Per questo urge restituire alla politica una missione più alta, una seria progettualità radicata nella conoscenza della realtà, urge liberarla dalla sua deriva pubblicitaria, ma anche emanciparla dalle piccole e grandi lobbies, dalle clientele, dalle corporazioni, dalla mucillagine degli interessi particolaristici, dalle caverne del localismo. Una politica che sappia venir fuori dai palazzi e dai talk-show. Fuori, a respirare i dolori e le speranze dei giovani, a imparare le storie dei vecchi, a studiare i saperi delle donne, a interrogare i bambini lasciandosi interrogare da loro. In molte politiche regionali abbiamo alitato questi pensieri, ne abbiamo fatto scelte di governo. Non è stata poesia. Se l’Istat incorona la Puglia come regina dell’Export, se in assoluta controtendenza registriamo ulteriore crescita nel turismo, se il traffico areoportuale lievita del 4% in questo anno drammatico, vuol dire che c’è stato un lavoro complesso e costante. Pur contrastando la follia ideologica e il sadismo sociale delle politiche dell’austerity, abbiamo sanato le nostre aziende, messo in ordine i bilanci, le agenzie di rating ci danno una buona pagella per “la costante capacità di abbattimento del debito”, e la Corte dei Conti certifica un bilancio in buona salute e anche un percorso di profondo risanamento della spesa sanitaria.
Tutto ciò che abbiamo costruito è figlio di una ispirazione, di una visione di noi stessi, della nostra storia, dei nostri doveri verso il futuro. Abbiamo cercato sempre di intrecciare modernità e tradizione nel nostro racconto e nella nostra ricerca di una Puglia migliore, coniugando identità e cosmopolitismo, cura delle radici e sguardo sull’intero mappamondo. Volevamo dire ai pugliesi: mettetevi sulle spalle le care cose antiche e i vostri vecchi e andate incontro a un mondo nuovo.
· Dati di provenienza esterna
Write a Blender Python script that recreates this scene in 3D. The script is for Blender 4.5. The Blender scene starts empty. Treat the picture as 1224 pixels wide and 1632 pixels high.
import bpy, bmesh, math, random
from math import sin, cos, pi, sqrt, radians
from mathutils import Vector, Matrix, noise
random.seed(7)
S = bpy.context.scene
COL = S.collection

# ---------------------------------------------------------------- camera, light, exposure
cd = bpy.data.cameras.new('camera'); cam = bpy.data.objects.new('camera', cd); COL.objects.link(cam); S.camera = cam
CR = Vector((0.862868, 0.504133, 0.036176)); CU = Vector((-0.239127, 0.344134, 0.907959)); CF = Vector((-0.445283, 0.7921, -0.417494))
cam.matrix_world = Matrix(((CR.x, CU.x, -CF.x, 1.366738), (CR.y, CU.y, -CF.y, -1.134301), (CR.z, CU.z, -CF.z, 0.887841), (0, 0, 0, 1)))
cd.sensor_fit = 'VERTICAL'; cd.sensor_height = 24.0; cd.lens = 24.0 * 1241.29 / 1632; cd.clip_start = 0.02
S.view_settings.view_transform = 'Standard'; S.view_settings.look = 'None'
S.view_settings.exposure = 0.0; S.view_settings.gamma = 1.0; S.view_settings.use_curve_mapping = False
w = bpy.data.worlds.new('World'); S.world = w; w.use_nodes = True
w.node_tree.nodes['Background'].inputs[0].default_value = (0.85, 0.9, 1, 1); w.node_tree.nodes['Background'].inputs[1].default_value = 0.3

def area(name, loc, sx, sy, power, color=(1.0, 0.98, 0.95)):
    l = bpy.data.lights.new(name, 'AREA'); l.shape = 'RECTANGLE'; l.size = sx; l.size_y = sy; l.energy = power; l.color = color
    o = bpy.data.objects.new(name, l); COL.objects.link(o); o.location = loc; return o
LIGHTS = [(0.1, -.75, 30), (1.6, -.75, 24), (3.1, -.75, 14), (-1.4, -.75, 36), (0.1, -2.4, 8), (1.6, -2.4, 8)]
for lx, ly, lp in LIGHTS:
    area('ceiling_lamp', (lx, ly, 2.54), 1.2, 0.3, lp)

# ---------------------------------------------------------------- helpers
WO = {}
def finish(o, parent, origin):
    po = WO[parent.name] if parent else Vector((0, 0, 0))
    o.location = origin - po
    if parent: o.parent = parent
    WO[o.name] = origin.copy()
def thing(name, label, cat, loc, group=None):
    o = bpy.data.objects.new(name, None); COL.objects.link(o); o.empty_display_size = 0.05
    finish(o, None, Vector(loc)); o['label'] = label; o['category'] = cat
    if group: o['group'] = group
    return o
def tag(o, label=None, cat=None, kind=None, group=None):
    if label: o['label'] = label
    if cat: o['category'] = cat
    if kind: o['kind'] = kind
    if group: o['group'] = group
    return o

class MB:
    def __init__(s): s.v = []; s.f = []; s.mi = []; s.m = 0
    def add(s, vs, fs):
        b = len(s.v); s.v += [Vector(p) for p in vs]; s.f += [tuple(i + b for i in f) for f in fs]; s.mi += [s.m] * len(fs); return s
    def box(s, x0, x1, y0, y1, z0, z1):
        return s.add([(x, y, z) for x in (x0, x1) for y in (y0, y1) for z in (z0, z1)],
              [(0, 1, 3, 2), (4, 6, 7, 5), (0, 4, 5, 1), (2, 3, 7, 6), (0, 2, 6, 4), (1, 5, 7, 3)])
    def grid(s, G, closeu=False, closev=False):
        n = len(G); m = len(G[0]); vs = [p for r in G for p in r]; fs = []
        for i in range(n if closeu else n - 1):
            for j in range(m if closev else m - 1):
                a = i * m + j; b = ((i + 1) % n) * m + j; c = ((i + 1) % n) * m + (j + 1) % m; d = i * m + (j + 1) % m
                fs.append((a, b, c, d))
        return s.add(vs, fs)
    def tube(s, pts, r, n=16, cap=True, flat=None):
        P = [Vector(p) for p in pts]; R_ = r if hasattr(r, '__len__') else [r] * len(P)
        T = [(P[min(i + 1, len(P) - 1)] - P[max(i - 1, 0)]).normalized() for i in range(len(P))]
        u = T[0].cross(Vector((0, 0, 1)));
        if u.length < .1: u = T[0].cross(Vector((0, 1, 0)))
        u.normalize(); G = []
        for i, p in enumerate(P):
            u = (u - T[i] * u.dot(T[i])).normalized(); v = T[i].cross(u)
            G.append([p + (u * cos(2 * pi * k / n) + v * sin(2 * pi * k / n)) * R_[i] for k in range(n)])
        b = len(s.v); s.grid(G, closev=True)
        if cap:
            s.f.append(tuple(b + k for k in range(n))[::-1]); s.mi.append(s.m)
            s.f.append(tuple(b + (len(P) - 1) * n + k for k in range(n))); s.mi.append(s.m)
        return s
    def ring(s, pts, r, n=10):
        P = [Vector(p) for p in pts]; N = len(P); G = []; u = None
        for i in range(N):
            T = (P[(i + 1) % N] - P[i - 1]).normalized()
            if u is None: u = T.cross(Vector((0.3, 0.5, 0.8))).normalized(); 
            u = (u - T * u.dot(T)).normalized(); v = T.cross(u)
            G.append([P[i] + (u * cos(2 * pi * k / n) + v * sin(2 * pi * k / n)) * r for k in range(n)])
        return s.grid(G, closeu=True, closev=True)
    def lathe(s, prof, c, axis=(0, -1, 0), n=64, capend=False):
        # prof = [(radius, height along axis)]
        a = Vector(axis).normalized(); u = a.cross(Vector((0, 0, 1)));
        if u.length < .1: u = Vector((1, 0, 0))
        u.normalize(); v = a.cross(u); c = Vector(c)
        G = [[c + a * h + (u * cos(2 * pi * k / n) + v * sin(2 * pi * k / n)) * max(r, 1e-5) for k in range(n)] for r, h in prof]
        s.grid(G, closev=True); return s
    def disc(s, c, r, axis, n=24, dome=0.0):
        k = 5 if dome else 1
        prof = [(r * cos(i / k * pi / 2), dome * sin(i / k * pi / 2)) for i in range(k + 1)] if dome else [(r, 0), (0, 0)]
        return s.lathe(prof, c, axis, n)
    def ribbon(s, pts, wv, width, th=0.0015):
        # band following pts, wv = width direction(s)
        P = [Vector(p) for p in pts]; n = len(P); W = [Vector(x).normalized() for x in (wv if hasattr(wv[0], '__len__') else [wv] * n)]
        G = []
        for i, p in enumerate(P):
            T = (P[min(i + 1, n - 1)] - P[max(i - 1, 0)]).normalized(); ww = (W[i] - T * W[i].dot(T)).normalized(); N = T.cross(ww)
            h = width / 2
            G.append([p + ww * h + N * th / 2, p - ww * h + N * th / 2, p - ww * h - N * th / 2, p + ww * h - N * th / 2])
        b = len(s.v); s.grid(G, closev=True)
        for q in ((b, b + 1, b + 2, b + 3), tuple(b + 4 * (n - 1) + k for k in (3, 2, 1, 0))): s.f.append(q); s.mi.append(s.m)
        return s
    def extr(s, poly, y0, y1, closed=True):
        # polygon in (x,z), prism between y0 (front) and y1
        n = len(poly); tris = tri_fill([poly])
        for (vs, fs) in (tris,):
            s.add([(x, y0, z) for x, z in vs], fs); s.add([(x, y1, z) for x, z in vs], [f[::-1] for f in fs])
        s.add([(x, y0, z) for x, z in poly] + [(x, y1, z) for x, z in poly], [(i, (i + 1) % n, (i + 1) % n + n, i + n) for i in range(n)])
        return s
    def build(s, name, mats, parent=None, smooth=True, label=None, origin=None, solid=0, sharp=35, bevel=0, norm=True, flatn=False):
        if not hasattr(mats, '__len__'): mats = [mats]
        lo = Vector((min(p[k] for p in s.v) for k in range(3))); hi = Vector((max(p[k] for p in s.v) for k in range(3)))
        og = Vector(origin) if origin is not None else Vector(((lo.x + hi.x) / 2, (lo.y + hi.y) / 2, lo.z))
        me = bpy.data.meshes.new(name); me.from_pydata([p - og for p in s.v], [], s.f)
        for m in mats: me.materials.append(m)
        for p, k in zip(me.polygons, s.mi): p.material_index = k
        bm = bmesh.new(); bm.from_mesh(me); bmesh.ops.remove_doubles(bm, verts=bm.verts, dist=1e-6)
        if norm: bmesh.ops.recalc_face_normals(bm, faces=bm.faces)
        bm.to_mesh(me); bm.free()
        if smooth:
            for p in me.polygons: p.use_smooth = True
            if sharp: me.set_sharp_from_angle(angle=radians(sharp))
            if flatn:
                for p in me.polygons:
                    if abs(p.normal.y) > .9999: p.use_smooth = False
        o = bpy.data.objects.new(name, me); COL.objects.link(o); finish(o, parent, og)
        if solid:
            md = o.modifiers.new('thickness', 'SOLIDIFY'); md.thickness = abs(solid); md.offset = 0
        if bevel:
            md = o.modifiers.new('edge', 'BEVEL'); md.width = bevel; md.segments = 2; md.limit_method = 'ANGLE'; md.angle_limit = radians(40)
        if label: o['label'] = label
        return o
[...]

Per noi oggi il cammino è verso una nuova cittadinanza, fatta di rispetto pieno dei diritti di ogni individuo, fatta di lavoro che può nascere dall’investimento in ambiente e cultura, fatta di arricchimento dei saperi della produzione, fatta di persone libere dalla gabbia della precarietà, fatta di educazione alla pace e alla convivialità delle differenze, fatta di accoglienza, di inclusione, capace di dare speranza.
L’ho chiamata patria, per dire di un impegno corale, per dire della radicalità del cambiamento necessario. Ho incontrato qualcosa che somiglia a questa Patria, ne ho visto qualche traccia, proprio sul Gargano, in quei piccoli presepi incastonati sul monte. La gioventù di Vico e di Carpino, che organizza la festa della transumanza e un bellissimo folk festival, ha accompagnato con le chitarre e con i canti la bara di Antonio Facenna, 24 anni, travolto e ucciso dall’acqua. Antonio era corso alla sua masseria, dai suoi animali, per metterli al riparo dal maltempo. Dentro un pianterreno di gente umile e bella, la madre e il padre di Antonio raccontano di questo figlio che studia ma si fa contadino, pastore, allevatore (“non un mestiere, ma uno stile di vita” così scrive Antonio su Facebook). C’è una foto tenerissima che lo ritrae felice mentre abbraccia un maialino appena nato. Tanti ragazzi e ragazze come Antonio abbiamo incontrato in questi anni, una energia fresca e pulita a cui abbiamo offerto occasioni e percorsi per emergere: con i bollenti spiriti, con i principi attivi, con le start up innovative, con tutte le politiche giovanili, con il sostegno alla scuola e all’università, con gli incentivi all’auto-impresa, con un investimento strategico nel cinema, nella musica, nei teatri, nei laboratori urbani. Per queste politiche la Regione Puglia è stata premiata a Bruxelles dalla Commissione Europea. Abbiamo fatto una grande semina, e ovunque sono germogliate cose nuove e cose buone. Appunto, le tracce di una patria abitata da una nuova etica della responsabilità, magari tracce nel fango, quello delle alluvioni e quello dell’arroganza e del cinismo del potere. Mentre mi accingo a congedarmi da un decennio che mi ha succhiato la vita, penso proprio ad Antonio e alla sua generazione e ai suoi sogni e alla sua masseriache diventerà – l’ho promesso ai genitori – una masseria didattica. Se ho fatto qualcosa di buono in questi dieci anni e in tutta una vita, vorrei dedicarlo proprio ad Antonio: è lui l’eroe della nostra storia”.